Um importante passo em frente foi dado durante a 14ª Conferência Ministerial Africana sobre Cooperativas, em outubro de 2025, onde o Parlamento Pan-Africano lançou a Lei Modelo sobre Cooperativas, desenvolvida a partir das conclusões da Análise do Quadro Jurídico realizada pela ACI África em 18 países no âmbito da parceria ACI-UE. O estudo sublinhou a necessidade de uma legislação cooperativa harmonizada em toda a África, abrindo caminho para um quadro modelo que promova uma governança mais forte, inclusão e sustentabilidade.
Durante a mesma conferência, foi criada a Plataforma Regional de Desenvolvimento Cooperativo para trabalhar em estreita colaboração com o Comitê Técnico da Conferência Ministerial Africana sobre Cooperativas. Isso cria um mecanismo de colaboração para impulsionar o desenvolvimento cooperativo em todo o continente, garantindo que as cooperativas façam parte da agenda mais ampla de transformação social e econômica da África.
Na sua opinião, qual é a maior oportunidade — e a maior ameaça — para o movimento cooperativo em África?
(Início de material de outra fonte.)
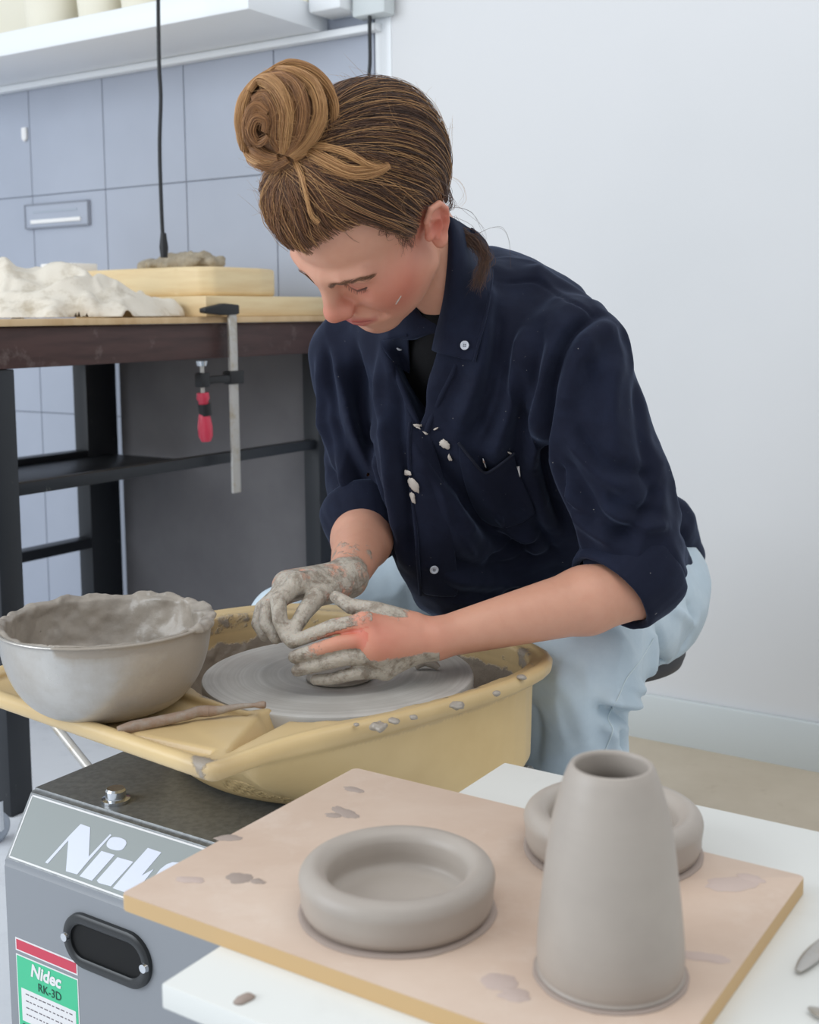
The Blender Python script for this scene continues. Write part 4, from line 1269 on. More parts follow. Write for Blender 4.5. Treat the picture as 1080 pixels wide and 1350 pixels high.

A maior oportunidade reside na juventude e na tecnologia. A África tem a população mais jovem do mundo e, se conseguirmos canalizar sua energia e criatividade para o empreendedorismo cooperativo, o movimento poderá redefinir a forma como os negócios são feitos neste continente. As plataformas digitais também estão abrindo novas portas para a inclusão financeira, o acesso ao mercado e a inovação dentro das cooperativas. Há um potencial incrível para construir uma nova geração de cooperativas modernas — tecnologicamente avançadas, sustentáveis e globalmente conectadas.
A maior ameaça, no entanto, é a fragmentação e a falta de visibilidade. Muitas vezes, as cooperativas trabalham isoladamente, com pouca coordenação e reconhecimento. Precisamos contar melhor as nossas histórias, medir o nosso impacto de forma mais eficaz e construir redes mais fortes entre países e setores.
Se conseguirmos fazer isso — e acredito sinceramente que conseguimos — as cooperativas não apenas contribuirão para o desenvolvimento da África, como também ajudarão a moldar o seu futuro.